**PROBLEM**
Will you return, word for word, only the lines from the top of the data below down to and including the one with "sc.camera = cam"?

**DATA EXCERPT**
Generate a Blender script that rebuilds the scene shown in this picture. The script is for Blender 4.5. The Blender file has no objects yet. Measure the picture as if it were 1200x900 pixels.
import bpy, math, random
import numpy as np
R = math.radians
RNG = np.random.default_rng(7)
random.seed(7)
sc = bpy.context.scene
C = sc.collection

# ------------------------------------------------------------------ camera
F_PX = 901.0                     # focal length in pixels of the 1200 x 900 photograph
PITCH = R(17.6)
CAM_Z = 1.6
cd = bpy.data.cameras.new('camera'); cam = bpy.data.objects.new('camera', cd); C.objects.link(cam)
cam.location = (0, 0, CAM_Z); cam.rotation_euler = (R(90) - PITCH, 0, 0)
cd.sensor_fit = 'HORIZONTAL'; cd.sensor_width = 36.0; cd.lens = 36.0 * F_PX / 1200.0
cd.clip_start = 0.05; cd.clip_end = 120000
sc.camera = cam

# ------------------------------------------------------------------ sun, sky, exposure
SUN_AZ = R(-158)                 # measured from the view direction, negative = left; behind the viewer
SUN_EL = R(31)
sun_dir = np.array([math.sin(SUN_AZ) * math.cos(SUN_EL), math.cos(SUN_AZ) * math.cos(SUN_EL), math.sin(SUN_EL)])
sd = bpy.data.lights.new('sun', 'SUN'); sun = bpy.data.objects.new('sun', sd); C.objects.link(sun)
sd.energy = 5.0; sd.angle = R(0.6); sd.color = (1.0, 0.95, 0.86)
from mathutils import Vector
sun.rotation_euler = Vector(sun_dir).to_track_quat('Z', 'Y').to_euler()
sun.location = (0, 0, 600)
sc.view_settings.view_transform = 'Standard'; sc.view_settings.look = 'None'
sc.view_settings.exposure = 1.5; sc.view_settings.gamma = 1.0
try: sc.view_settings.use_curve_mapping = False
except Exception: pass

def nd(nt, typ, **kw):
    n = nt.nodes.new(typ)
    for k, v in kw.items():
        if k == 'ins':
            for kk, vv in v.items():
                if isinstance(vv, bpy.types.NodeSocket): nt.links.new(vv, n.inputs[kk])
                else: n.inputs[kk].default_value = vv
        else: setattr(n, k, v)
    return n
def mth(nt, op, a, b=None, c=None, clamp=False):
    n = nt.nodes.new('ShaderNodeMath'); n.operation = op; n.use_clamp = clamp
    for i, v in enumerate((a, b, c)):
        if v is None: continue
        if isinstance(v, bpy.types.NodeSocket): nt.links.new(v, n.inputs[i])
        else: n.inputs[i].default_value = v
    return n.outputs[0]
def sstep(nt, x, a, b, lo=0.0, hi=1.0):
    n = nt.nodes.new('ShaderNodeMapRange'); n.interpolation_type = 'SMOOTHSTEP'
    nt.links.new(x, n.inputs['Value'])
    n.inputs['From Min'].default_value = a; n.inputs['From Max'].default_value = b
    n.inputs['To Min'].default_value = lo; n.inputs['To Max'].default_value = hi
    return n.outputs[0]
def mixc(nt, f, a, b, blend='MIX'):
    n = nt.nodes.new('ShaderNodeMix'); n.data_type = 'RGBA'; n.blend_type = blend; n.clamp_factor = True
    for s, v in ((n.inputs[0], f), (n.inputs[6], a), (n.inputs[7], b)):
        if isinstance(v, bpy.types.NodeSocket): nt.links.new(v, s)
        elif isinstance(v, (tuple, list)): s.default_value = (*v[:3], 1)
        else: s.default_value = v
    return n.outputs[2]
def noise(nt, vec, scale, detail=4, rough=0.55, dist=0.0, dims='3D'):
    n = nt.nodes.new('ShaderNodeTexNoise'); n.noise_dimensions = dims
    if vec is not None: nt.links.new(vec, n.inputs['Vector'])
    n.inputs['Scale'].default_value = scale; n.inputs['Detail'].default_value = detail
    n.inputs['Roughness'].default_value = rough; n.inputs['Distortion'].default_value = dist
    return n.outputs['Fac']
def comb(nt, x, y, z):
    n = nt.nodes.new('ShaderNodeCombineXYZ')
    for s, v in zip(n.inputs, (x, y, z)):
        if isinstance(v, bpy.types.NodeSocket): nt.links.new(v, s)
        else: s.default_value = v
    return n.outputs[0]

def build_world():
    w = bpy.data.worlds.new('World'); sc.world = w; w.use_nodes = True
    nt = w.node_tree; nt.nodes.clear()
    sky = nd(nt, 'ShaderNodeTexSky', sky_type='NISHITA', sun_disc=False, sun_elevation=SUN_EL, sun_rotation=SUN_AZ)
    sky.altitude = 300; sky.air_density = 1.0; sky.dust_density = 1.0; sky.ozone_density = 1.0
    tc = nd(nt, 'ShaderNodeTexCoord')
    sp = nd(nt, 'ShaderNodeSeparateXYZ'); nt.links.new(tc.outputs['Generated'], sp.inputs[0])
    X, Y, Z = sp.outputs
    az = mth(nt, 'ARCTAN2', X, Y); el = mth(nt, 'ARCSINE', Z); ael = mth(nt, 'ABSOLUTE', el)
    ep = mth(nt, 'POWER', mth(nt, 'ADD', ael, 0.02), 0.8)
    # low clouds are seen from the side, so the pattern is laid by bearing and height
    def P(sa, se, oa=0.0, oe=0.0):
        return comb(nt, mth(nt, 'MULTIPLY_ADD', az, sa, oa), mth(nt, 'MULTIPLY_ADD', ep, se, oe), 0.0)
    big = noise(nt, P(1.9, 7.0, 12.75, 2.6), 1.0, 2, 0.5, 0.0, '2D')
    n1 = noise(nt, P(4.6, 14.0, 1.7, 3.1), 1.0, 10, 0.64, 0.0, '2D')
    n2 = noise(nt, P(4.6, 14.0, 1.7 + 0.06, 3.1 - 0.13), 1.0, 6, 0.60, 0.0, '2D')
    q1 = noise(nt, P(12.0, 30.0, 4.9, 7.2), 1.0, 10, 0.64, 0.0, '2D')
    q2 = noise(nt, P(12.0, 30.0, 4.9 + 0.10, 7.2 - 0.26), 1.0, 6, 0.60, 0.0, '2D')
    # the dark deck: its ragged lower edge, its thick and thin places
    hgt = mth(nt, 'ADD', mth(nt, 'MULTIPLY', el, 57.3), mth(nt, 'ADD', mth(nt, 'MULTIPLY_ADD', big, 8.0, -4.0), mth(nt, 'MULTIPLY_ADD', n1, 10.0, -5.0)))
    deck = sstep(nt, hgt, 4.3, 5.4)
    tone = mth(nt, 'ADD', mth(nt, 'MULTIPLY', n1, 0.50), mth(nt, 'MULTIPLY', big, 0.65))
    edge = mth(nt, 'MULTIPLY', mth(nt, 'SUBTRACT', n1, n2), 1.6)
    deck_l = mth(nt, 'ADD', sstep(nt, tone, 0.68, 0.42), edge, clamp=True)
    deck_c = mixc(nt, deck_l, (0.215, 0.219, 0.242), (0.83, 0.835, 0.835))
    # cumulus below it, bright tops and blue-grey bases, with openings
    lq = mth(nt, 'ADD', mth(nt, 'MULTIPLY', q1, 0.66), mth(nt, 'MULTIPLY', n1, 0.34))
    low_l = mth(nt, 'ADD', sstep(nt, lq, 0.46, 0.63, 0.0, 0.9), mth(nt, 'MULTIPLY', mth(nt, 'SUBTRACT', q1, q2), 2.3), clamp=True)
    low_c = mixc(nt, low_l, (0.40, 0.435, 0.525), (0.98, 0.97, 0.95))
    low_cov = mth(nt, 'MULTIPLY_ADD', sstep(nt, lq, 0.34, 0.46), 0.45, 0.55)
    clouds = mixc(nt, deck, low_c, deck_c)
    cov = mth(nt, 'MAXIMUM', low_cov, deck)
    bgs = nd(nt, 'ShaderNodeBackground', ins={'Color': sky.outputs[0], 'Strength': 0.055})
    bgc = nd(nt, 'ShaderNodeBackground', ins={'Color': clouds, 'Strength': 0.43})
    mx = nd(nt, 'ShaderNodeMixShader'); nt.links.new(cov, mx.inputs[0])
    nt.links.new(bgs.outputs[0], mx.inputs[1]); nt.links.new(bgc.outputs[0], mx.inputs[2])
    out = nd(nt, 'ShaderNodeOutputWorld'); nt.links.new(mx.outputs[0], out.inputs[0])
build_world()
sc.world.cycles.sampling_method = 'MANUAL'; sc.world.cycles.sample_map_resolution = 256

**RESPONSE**
Generate a Blender script that rebuilds the scene shown in this picture. The script is for Blender 4.5. The Blender file has no objects yet. Measure the picture as if it were 1200x900 pixels.
import bpy, math, random
import numpy as np
R = math.radians
RNG = np.random.default_rng(7)
random.seed(7)
sc = bpy.context.scene
C = sc.collection

# ------------------------------------------------------------------ camera
F_PX = 901.0                     # focal length in pixels of the 1200 x 900 photograph
PITCH = R(17.6)
CAM_Z = 1.6
cd = bpy.data.cameras.new('camera'); cam = bpy.data.objects.new('camera', cd); C.objects.link(cam)
cam.location = (0, 0, CAM_Z); cam.rotation_euler = (R(90) - PITCH, 0, 0)
cd.sensor_fit = 'HORIZONTAL'; cd.sensor_width = 36.0; cd.lens = 36.0 * F_PX / 1200.0
cd.clip_start = 0.05; cd.clip_end = 120000
sc.camera = cam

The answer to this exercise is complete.